Writers’ Groups: They’re not for…


Writers’ Groups

THEY’RE NOT FOR  EVERYBODYANYBODY 

Writer's GroupFor me, writers’ support groups are a lot like poker players’ support groups.  You show up at the door with a warm and fuzzy kumbaya sort of mindset:  We’re all gonna sit down and help each other out.  But then they deal the cards and instantly it’s every man for himself.  Little known fact:  99.999% of writers are basically looking to push their own book, their own short story, and guess what.  You are the competition.  You are the guy to beat.  That’s fair enough, I suppose, but you gotta know that going in.

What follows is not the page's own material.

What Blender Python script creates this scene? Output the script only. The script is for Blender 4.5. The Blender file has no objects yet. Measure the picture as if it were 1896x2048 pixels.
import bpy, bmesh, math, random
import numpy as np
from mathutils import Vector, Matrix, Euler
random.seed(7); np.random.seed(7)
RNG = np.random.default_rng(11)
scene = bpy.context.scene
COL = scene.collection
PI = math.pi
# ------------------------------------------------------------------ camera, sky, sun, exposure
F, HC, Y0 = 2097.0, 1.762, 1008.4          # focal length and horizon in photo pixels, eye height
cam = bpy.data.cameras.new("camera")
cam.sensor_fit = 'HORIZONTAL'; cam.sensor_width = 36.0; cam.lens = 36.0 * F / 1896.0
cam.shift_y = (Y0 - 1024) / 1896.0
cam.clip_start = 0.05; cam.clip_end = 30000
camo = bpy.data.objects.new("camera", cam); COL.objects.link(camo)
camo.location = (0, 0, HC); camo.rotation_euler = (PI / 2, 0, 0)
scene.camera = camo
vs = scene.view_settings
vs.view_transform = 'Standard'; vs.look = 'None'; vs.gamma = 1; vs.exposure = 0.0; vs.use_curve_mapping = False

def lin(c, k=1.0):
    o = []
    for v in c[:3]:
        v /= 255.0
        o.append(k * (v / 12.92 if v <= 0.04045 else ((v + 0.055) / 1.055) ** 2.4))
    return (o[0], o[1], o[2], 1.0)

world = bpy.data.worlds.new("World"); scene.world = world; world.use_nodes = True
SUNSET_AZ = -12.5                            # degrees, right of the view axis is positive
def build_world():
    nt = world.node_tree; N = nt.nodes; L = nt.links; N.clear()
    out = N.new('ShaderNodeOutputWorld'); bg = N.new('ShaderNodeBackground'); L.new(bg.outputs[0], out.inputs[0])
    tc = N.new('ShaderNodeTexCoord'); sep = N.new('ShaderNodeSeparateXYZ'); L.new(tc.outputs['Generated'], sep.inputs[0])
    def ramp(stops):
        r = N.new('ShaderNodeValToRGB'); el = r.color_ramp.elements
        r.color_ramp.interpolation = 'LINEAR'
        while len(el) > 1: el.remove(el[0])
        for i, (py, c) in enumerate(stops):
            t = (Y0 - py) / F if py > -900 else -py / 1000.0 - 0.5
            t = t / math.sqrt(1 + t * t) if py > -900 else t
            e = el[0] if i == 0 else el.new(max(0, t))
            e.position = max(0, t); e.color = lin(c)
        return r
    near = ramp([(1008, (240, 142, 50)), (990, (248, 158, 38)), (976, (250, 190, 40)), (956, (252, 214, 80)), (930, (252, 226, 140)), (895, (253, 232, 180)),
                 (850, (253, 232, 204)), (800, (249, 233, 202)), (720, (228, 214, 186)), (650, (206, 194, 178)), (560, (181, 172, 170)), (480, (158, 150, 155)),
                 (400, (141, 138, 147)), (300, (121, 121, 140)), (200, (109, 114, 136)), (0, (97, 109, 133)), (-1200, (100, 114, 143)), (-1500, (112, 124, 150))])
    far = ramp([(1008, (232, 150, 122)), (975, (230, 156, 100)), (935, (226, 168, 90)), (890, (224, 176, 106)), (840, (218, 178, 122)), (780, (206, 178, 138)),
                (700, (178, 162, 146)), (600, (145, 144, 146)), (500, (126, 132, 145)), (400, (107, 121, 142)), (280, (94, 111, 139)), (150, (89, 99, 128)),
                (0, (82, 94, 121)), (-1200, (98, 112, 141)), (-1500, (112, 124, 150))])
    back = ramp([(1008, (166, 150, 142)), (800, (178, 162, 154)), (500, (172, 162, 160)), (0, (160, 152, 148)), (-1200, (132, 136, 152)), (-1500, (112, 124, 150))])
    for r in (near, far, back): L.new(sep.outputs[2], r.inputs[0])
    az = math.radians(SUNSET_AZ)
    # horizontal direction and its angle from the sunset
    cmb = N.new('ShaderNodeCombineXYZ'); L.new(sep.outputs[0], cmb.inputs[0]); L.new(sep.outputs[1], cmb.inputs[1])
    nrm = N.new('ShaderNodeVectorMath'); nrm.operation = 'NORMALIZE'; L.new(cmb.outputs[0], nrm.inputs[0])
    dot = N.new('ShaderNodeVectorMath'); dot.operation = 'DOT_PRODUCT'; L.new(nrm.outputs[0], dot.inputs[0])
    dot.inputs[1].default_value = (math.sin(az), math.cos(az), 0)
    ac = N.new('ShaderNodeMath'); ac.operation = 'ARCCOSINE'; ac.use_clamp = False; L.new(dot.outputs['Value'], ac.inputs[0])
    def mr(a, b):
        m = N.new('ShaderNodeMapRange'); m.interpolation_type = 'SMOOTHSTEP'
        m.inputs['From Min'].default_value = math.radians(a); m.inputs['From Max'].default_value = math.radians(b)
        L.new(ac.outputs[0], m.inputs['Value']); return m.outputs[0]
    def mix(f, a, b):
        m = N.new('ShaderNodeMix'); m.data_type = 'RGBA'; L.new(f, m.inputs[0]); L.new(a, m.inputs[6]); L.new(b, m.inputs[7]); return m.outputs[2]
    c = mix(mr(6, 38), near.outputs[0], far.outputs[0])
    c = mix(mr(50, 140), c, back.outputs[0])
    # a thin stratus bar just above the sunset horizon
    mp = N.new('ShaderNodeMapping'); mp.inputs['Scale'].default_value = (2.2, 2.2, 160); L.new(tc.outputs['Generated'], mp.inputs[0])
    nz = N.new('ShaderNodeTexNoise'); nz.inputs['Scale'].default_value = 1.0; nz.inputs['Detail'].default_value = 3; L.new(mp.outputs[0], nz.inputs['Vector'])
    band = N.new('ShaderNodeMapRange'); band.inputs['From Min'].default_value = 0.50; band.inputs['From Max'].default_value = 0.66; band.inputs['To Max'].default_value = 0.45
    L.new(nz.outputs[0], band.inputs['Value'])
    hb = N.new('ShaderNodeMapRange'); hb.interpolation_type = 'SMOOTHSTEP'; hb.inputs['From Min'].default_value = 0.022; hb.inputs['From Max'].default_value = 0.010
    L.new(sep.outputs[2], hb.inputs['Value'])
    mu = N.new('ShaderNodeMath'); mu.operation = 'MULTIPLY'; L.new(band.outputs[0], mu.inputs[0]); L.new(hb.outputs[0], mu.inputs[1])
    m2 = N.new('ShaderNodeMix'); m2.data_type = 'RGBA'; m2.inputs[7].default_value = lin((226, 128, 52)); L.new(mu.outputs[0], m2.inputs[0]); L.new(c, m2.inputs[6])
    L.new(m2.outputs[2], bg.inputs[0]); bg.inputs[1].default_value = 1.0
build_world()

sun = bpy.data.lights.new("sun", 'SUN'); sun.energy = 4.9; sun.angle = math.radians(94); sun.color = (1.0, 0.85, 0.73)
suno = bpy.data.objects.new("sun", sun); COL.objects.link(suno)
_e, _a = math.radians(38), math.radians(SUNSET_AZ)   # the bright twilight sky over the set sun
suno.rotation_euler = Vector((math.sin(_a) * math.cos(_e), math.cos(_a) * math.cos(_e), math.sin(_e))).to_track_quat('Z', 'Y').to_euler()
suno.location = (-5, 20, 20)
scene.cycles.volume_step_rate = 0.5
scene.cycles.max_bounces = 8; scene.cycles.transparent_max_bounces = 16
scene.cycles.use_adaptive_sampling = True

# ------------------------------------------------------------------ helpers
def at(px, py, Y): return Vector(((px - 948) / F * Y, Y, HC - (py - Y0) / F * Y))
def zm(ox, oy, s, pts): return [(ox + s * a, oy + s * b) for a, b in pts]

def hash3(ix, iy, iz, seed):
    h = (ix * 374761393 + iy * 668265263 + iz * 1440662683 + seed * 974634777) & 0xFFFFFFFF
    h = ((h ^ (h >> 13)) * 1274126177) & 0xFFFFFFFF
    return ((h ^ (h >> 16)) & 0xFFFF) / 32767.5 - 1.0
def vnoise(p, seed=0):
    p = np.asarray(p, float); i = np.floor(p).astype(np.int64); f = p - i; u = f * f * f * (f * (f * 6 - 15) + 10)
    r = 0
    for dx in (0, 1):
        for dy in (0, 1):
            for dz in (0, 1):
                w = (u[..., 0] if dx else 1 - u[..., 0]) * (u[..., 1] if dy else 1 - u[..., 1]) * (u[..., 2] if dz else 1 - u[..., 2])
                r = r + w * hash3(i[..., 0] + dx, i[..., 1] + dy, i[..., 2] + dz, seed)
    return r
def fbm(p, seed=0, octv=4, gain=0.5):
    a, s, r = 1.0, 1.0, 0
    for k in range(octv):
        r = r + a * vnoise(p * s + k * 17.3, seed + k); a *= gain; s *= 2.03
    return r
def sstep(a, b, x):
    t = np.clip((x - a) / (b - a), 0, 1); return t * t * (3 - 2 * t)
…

The first time I showed up at a writers’ group I was completely unaware of the reality of things.  This particular writers’ group was a small but boisterous subset of a much larger Art Group with hundreds of members and, I thought it might be fun…

I’d had some luck with a novel, entitled: Playing on the Black Keys, and had just signed a contract to have my art book, A Passion for Metal, published as well.  In the grand scheme of things, this is not big potatoes, but for a local writers’ group it was big enough.

I was invited to sit in on a meeting and the first night, I decided to just come, listen, learn a bit and basically just observe.  They went around the table, each taking turns reading a scene, or a poem, and then the rest of the members would tear the piece into tiny bloody shreds.  It reminded me of Shark Week on PBS.  They finally got to a nice silver-haired petite woman sitting next to me who had written a haiku about love. I think there was a butterfly metaphor in there someplace, but I’m not certain.

Now, I didn’t pay a lot of attention in freshman year English, but I do know that haiku is three lines…seventeen syllables.  The people around the table began tearing it apart, tearing the very syllables apart.  It wasn’t a bad poem.  How bad can three lines be? It was about love being a butterfly for godsakes, and I found myself starting to fume.

The woman took it on the chin and folded up her haiku.  Then, as new kid on the block, who had no intention of ever returning, I told them that this was the nastiest hatchet-job I’d ever heard…they were supposed to help each other.   I told them that even my nasty high-paid New York agent was a whole lot kinder than they were.  I pushed my chair back and walked out…quickly, hoping no one would throw their pencils at me…or worse.

I didn’t even make it to the parking lot.  They had a real quick meeting… all forty-five seconds. The bottom line was: they wanted me to chair the meetings.  They were very flattering and I was exactly what the group needed.  How Zen can you get?  I was stuck, because I’d just made my speech about how writers were supposed to help other writers out.  If I gave them the finger, I’d just be confirming what they thought before.

They wanted to make me president and sit at the head of the table.  I declined.  I didn’t really think a bunch of adults reading poetry needed a president.  I still don’t, but I offered to act as referee for a session or two.  Things got better, but I think it was more like that shark week metaphor.  They’d had their fill and were content just swimming in circles for a while.   To bring the story full-circle, I began getting calls from the sitting president of the big 400+ person art group, asking me to consider running for president of the whole group.

She was and is a very nice personable gal.  We’d always been candid with each other in the past and I saw no reason to change that.  I told her that I’d had my fill of chairing groups…big-time, and now I just wanted to sit back, throw spit balls, like everyone else and have a little fun.  She insisted that I come to a meeting of the secret inner echelon of the movers and shakers of the art group.  Long story short, I seriously didn’t want to run the show and I thanked them profusely for thinking of me.

Well…human nature being what it is, at the next writers’ meeting, I showed up for the usual round-the-room readings.  Because there were some new members, I let someone else take my spot and said that if there was some time at the end, I’d read the new chapter.  At the very end, I stood up, cleared my throat in expectation of reading, and got ambushed.  What was truly weird was, I hadn’t even had time to get a sentence out, before the attack took place.  I stopped…made note of that fact and wished them well.  I found out later that after I’d left, two factions in the tiny group went to war.  Two weeks later, the writers’ group was no more.

About six months later, I was invited to join…another writer’s group in a town about half an hour from the first group.  Pamela gave me a pep talk.  She knows I don’t like being called a quitter…or worse, a chicken, so away we went.  This one was run by a literary agent, and I use the term really loosely.  But she ruled with an iron hand.  There was apparently only ONE way to write a book.  Out of curiosity, I googled the gal and ran into a wasp’s nest so bad that several people had created entire websites to warn others about the damage she was doing.

The moral to this story is:  making contacts is fine, it’s GREAT and swapping business cards and such has its merits, too.  Writers’ groups?  Ford doesn’t send its Mustangs over to Chevy to have them critiqued.  America doesn’t ask the Soviet Union for advice regarding ICBMs and…well you get the gist.